Directive — Skip all pictures. Write out the data below from its first line through the line that contains "MB().tube([(xr, 9.74, fz + .012), (xr, 9.74, fz".

___ Supplied material

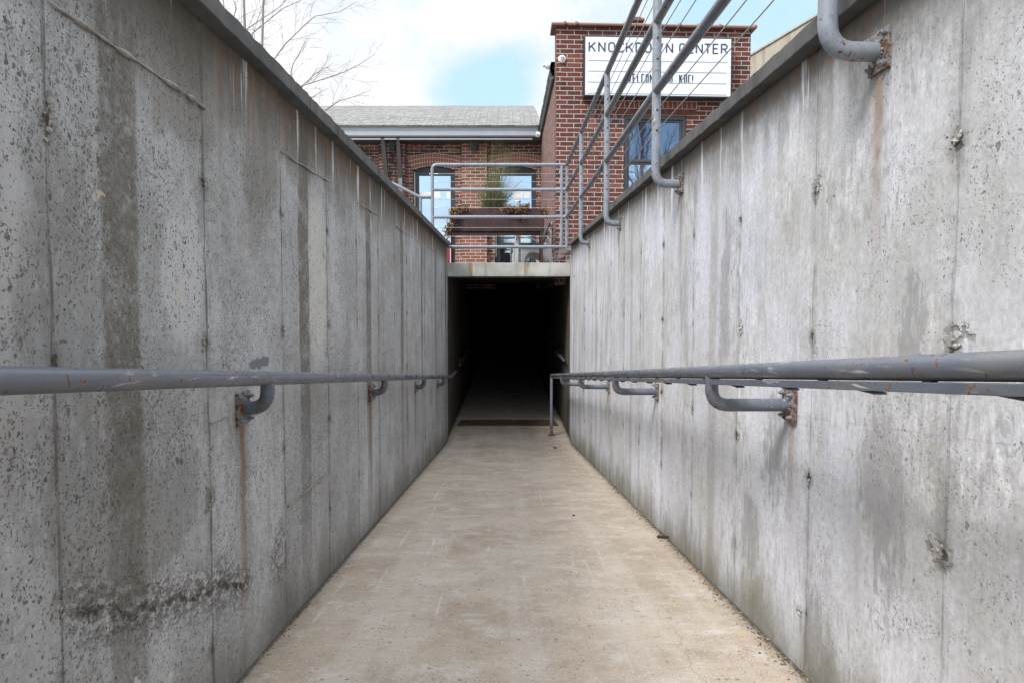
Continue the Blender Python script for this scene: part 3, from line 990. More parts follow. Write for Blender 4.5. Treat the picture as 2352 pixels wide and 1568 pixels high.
MB().tube([(xr, 9.74, fz + .001), (xr, 9.74, fz + .012)], .05, 20).build('base_plate', M['plate'], p_, o_)
MB().tube([(xr, 9.74, fz + .012), (xr, 9.74, fz + .16)], .0212, 14).build('rusted_foot', M['plate'], p_, o_)

# level rails inside the tunnel
for (X, sgn, xx, y0, y1, z, lab) in ((XR, -1, .86, 9.95, 15.0, .06, 'faint grey handrail inside the tunnel along its right wall'),
                                     (XL, 1, -.735, 11.2, 15.0, -.12, 'barely lit grey handrail inside the tunnel along its left wall')):
    e = empty('tunnel_handrail', (xx, y0, z), lab, 'handrail', 'handrails in the tunnel')
    o_ = (xx, y0, z)
    MB().tube([(xx, y0, z - .0), (xx, y0 + 1, z + .02), (xx, y1, z + .1)], .02, 12).build('rail', M['tube'], e, o_)
    bracket(e, o_, X, sgn, xx, y0 + 1.0, z + .02, .05)
    c = bracket(e, o_, X, sgn, xx, y0 + 3.0, z + .06, .05)

# ------------------------------------------------------------------ cable guardrail on the right wall
RY = 9.4
def px_of(y):
    return .795 + (.851 - .795) * max(0, (y - 3.63)) / (RY - 3.63)
PY = [1.715, 3.63, 5.5, 7.5, RY]
zr_far = [at(1305, 379, RY).z, at(1305, 436, RY).z, at(1305, 499, RY).z, at(1200, 567.5, RY).z]
zr_near = [2.70, 2.366, 2.012]
def zrail(i, y):
    return zr_near[i] + (zr_far[i] - zr_near[i]) * (y - 2.5) / (RY - 2.5)
cab_near = [at(1395, (683) / 1.96 / 1.7415, 5.5).z, at(1395, 785 / 1.96 / 1.7415, 5.5).z, at(1513, 312 / 1.96 / 1.7415, 3.63).z,
            at(1513, 475 / 1.96 / 1.7415, 3.63).z, at(1513, 873 / 1.96 / 1.7415, 3.63).z, at(1513, 1032 / 1.96 / 1.7415, 3.63).z]
cab_ny = [5.5, 5.5, 3.63, 3.63, 3.63, 3.63]
cab_far = [at(1200, (600 + q / 3.336) / 1.7415, RY).z for q in (322, 427, 662, 774, 1037, 1153)]
def zcab(i, y):
    return cab_near[i] + (cab_far[i] - cab_near[i]) * (y - cab_ny[i]) / (RY - cab_ny[i])
gr = empty('cable_guardrail', (.8, 0, WT), 'grey pipe guardrail with steel cables on elbowed posts fixed to the right wall', 'guardrail', 'pipe and cable guardrails')
o_ = (.8, 0, WT)
for i, nm in enumerate(('top_rail', 'middle_rail', 'lower_rail')):
    MB().tube([(px_of(y), y, zrail(i, y)) for y in (-.6, 1, 2.2, 3.63, 5.5, 7.5, RY)], .0225, 18).build(nm, M['rail'], gr, o_)
for i in range(6):
    MB().tube([(px_of(y), y, zcab(i, y) - .004 * math.sin(PI * ((y - 1.715) % 1.92) / 1.92)) for y in [-.6 + .25 * q for q in range(41)]], .0026, 6).build('cable', M['cable'], gr, o_)
for k, y in enumerate([-.2] + PY):
    X = px_of(y)
    za = 1.538 if k < 4 else (1.55 if k == 4 else at(1311, 575, RY).z)
    rb = .07 if k < 5 else .04
    p = MB().tube(fillet([(XR - .006, y, za), (X, y, za), (X, y, zrail(0, y) - .01)], rb), .0235, 16).build('post', M['post'], gr, o_)
    MB().box(XR - .010, XR + .004, y - .046, y + .046, za - .05, za + .05).build('base_plate', M['plate'], p, o_, .0015)
    bead((XR - .012, y, za), (1, 0, 0), .0245, k).build('weld', M['plate'], p, o_)
    for dy in (-1, 1):
        for dz in (-1, 1):
            hexbolt((XR - .010, y + dy * .031, za + dz * .036), (-1, 0, 0)).build('bolt', M['bolt'], p, o_)
    if k:
        for i in range(6):
            MB().tube([(X - .001, y - .0245, zcab(i, y)), (X - .001, y - .019, zcab(i, y))], .0062, 8).build('grommet', M['hole'], p, o_)

# guardrail across the head of the tunnel
br = empty('bridge_guardrail', (0, RY, G), 'straight grey guardrail with four pipe rails above the tunnel mouth', 'guardrail', 'pipe and cable guardrails')
o_ = (0, RY, G)
Xc = px_of(RY)
xlp = at(993, 450, RY).x
xrp = at(1290, 450, RY).x
zt = zr_far[0]
MB().tube(fillet([(xlp, RY, G), (xlp, RY, zt), (Xc - .02, RY, zt)], .075), .0225, 18).build('top_rail', M['post'], br, o_)
for i, nm in ((1, 'middle_rail'), (2, 'lower_rail'), (3, 'bottom_rail')):
    MB().tube([(xlp if i < 3 else XL - .05, RY, zr_far[i]), (Xc - .015, RY, zr_far[i])], .0225, 18).build(nm, M['post'], br, o_)
MB().tube([(xrp, RY, zr_far[3]), (xrp, RY, zt)], .0222, 16).build('post', M['post'], br, o_)
for i in range(6):
    c = MB().tube([(xlp - .04, RY, cab_far[i]), (xrp + .045, RY, cab_far[i])], .0028, 6).build('cable', M['cable'], br, o_)
    MB().tube([(xlp + .022, RY, cab_far[i]), (xlp + .082, RY, cab_far[i])], .006, 8).build('ferrule', M['ferrule'], c, o_)
    MB().sphere((xlp - .032, RY, cab_far[i]), .009, 8, 6).build('ferrule', M['ferrule'], c, o_)

sr = empty('stair_handrail', (xlp, RY, G), 'short bent grey handrail joined to the bridge guardrail behind the left wall', 'handrail')
o_ = (xlp, RY, G)
A, B = at(991, 453.5, RY), at(966, 454, RY)
Cq = at(915, 428, RY + .1)
D = B + (Cq - B) * 3
MB().tube(fillet([A, B, D], .03), .021, 14).build('rail', M['rail'], sr, o_)
MB().tube([(B.x - .0, B.y, G), (B.x, B.y, B.z - .01)], .021, 14).build('post', M['post'], sr, o_)

# ------------------------------------------------------------------ things on the ramp
yf, yb_ = 10.50, 10.97
cp = empty('cover_plate', (0, yf, ZL), 'rusty dark steel plate lying across the floor at the tunnel mouth', 'floor plate')
o_ = (0, yf, ZL)
mb = MB()
pp = [(-.735, yf), (.84, yf - .005), (.80, yb_), (-.71, yb_)]
mb.hexa([(x, y, ZL + .002) for x, y in pp] + [(x, y, ZL + .014) for x, y in pp])
mb.build('plate', M['steelplate'], cp, o_, .002)
for xx in (-.62, -.05, .55):
    MB().tube([(xx, yf + .06, ZL + .014), (xx, yf + .06, ZL + .018)], .012, 10).build('screw', M['bolt'], cp, o_)


def onramp(px, py):
    lo = at(px, py, 1.0) - Vector((0, 0, CZ))
    t = CZ / (-lo.z - SL * lo.y)
    return lo * t + Vector((0, 0, CZ))


def chip(name, p, sz, mat, label, cat, seed, flat=.45, group=None):
    rn = random.Random(seed)
    mb = MB()
    pts = []
    n1 = 7
    for lev, k in ((0, .9), (.6, 1.0), (1.0, .55)):
        for i in range(n1):
            a = 2 * PI * i / n1
            r = k * rn.uniform(.75, 1.15)
            pts.append((p.x + math.cos(a) * r * sz[0], p.y + math.sin(a) * r * sz[1], p.z + lev * sz[2] * rn.uniform(.9, 1.1) - .0005))
    fs = [tuple(range(n1 - 1, -1, -1)), tuple(range(2 * n1, 3 * n1))]
    for l in range(2):
        for i in range(n1):
            fs.append((l * n1 + i, l * n1 + (i + 1) % n1, (l + 1) * n1 + (i + 1) % n1, (l + 1) * n1 + i))
    mb.add(pts, fs)
    return tag(mb.build(name, mat, None, p), label, cat, group)


p = onramp(1527, 1235)
w = MB()
w.add([(-.04, -.010, 0), (.042, -.012, 0), (.047, .010, 0), (-.036, .014, 0), (-.042, -.009, .013), (.040, -.011, .012), (.044, .009, .014), (-.034, .012, .013)],
      [(3, 2, 1, 0), (4, 5, 6, 7), (0, 1, 5, 4), (1, 2, 6, 5), (2, 3, 7, 6), (3, 0, 4, 7)])
wo = w.build('wood_scrap', M['wood'], None, (0, 0, 0), .002)
wo.location = p + Vector((-.005, 0, .001))
wo.rotation_euler = (-.11, 0, -.1)
tag(wo, 'small dark strip of wood lying at the foot of the right wall', 'wood scrap')
chip('pebble', onramp(1547, 1381), (.0065, .009, .006), M['stone_y'], 'tiny yellow chip on the ramp, right of the middle', 'pebble', 1)
chip('pebble', onramp(1657, 1387), (.012, .012, .008), M['stone_g'], 'pale grey flat chip of stone close to the right wall', 'pebble', 2)
chip('pebble', onramp(1704, 1459), (.006, .007, .006), M['stone_y'], 'ochre chip of stone nearest the camera beside the right wall', 'pebble', 3)
chip('pebble', onramp(1275, 1028), (.03, .04, .012), M['wood'], 'dark crumb of dirt on the ramp before the post of the right handrail', 'pebble', 4)
chip('pebble', onramp(1318, 1183), (.012, .02, .004), M['lintel'], 'flat brown crumb near the middle of the ramp', 'pebble', 5)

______

Answer to the task —
Continue the Blender Python script for this scene: part 3, from line 990. More parts follow. Write for Blender 4.5. Treat the picture as 2352 pixels wide and 1568 pixels high.
MB().tube([(xr, 9.74, fz + .001), (xr, 9.74, fz + .012)], .05, 20).build('base_plate', M['plate'], p_, o_)
MB().tube([(xr, 9.74, fz + .012), (xr, 9.74, fz + .16)], .0212, 14).build('rusted_foot', M['plate'], p_, o_)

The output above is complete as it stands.